┌──

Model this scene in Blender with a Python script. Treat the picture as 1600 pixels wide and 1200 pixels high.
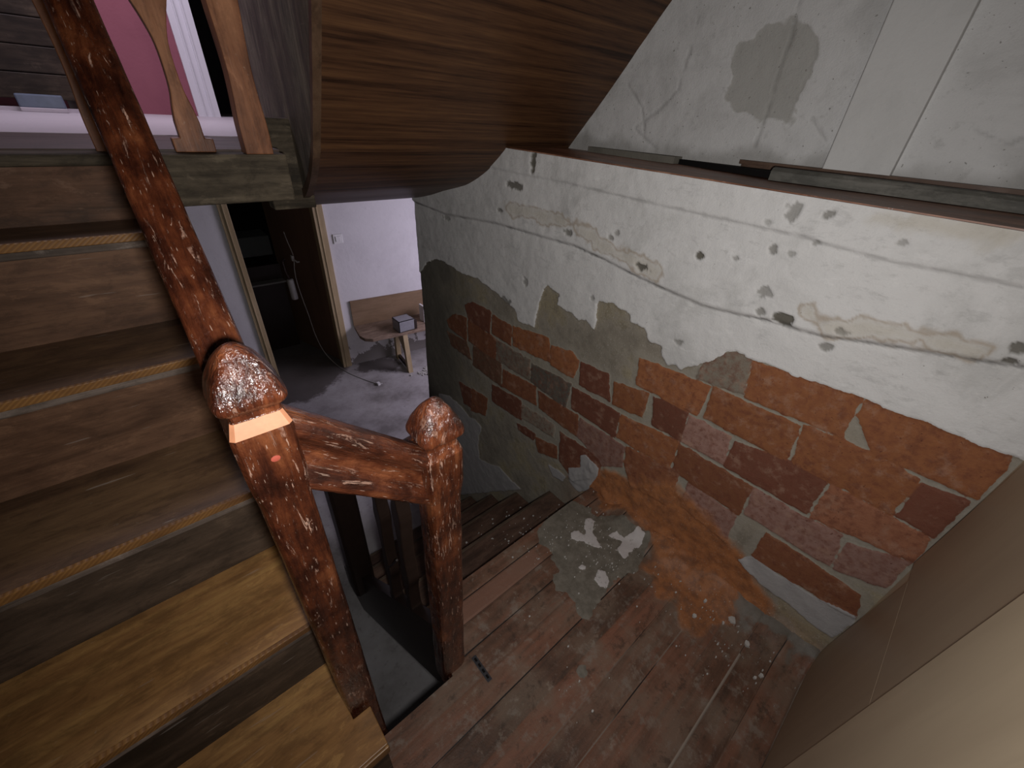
import bpy, bmesh, math, random
import numpy as np
from mathutils import Vector, Matrix, noise
random.seed(7); RNG=np.random.RandomState(7)
for o in list(bpy.data.objects): bpy.data.objects.remove(o)
SC=bpy.context.scene; COL=SC.collection

# ------------------------------------------------------------------ camera
H=1.24
pitch,roll,yaw=math.radians(33.405),math.radians(3.8),math.radians(42.864)
F0=Vector((math.sin(yaw),math.cos(yaw),0)); R0=Vector((math.cos(yaw),-math.sin(yaw),0)); U0=Vector((0,0,1))
Fd=F0*math.cos(pitch)-U0*math.sin(pitch); Ud=U0*math.cos(pitch)+F0*math.sin(pitch)
Rt=R0*math.cos(roll)+Ud*math.sin(roll); Up=Ud*math.cos(roll)-R0*math.sin(roll)
cd=bpy.data.cameras.new('camera'); cam=bpy.data.objects.new('camera',cd); COL.objects.link(cam)
M=Matrix((Rt,Up,-Fd)).transposed().to_4x4(); M.translation=Vector((0,0,H)); cam.matrix_world=M
cd.sensor_width=36; cd.lens=631.45/1600*36; cd.clip_start=0.02; SC.camera=cam

# ------------------------------------------------------------------ world, exposure, lights
w=bpy.data.worlds.new('world'); SC.world=w; w.use_nodes=True
w.node_tree.nodes['Background'].inputs[0].default_value=(0.62,0.58,0.56,1)
w.node_tree.nodes['Background'].inputs[1].default_value=0.05
SC.view_settings.view_transform='Standard'; SC.view_settings.look='None'
SC.view_settings.exposure=0.2; SC.view_settings.gamma=1.0
def aim(o,d): o.rotation_euler=Vector(d).to_track_quat('-Z','Y').to_euler()
def light(name,kind,loc,d,energy,color,**k):
    l=bpy.data.lights.new(name,kind); l.energy=energy; l.color=color
    for a,b in k.items(): setattr(l,a,b)
    o=bpy.data.objects.new(name,l); COL.objects.link(o); o.location=loc; aim(o,d); return o
# the photographer's hand torch, held just below the eye
light('hand_torch','SPOT',(0.02,-0.03,1.205),(0.66,0.66,-0.42),25,(1,0.975,0.955),spot_size=math.radians(165),spot_blend=1.0,shadow_soft_size=0.018)
# daylight in the hall below, through the opening to the right
light('hall_daylight','AREA',(2.9,2.15,0.35),(-0.65,0.45,-0.6),29,(0.86,0.79,0.97),shape='RECTANGLE',size=1.0,size_y=1.0)
# daylight from the window of the upper room
light('room_daylight','AREA',(0.2,2.7,2.6),(-0.1,0.15,-1),16,(0.93,0.84,1.0),shape='RECTANGLE',size=1.2,size_y=0.8)

# ------------------------------------------------------------------ helpers
def tag(o,label=None,cat=None,group=None,kind=None):
    if label: o['label']=label
    if cat: o['category']=cat
    if group: o['group']=group
    if kind: o['kind']=kind
    return o
def thing(name,label,cat,loc=(0,0,0),group=None):
    o=bpy.data.objects.new(name,None); COL.objects.link(o); o.location=loc; o.empty_display_size=.05
    bpy.context.view_layer.update()
    return tag(o,label,cat,group)
def wpos(p):
    v=Vector((0,0,0))
    while p: v=v+p.location; p=p.parent
    return v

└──

→ Challenge: Repeat the listing above exactly from its first line to the line containing "SC=bpy.context.scene; COL=SC.collection", both included, and omit the pictures.

→ Solution to this task:
Model this scene in Blender with a Python script. Treat the picture as 1600 pixels wide and 1200 pixels high.
import bpy, bmesh, math, random
import numpy as np
from mathutils import Vector, Matrix, noise
random.seed(7); RNG=np.random.RandomState(7)
for o in list(bpy.data.objects): bpy.data.objects.remove(o)
SC=bpy.context.scene; COL=SC.collection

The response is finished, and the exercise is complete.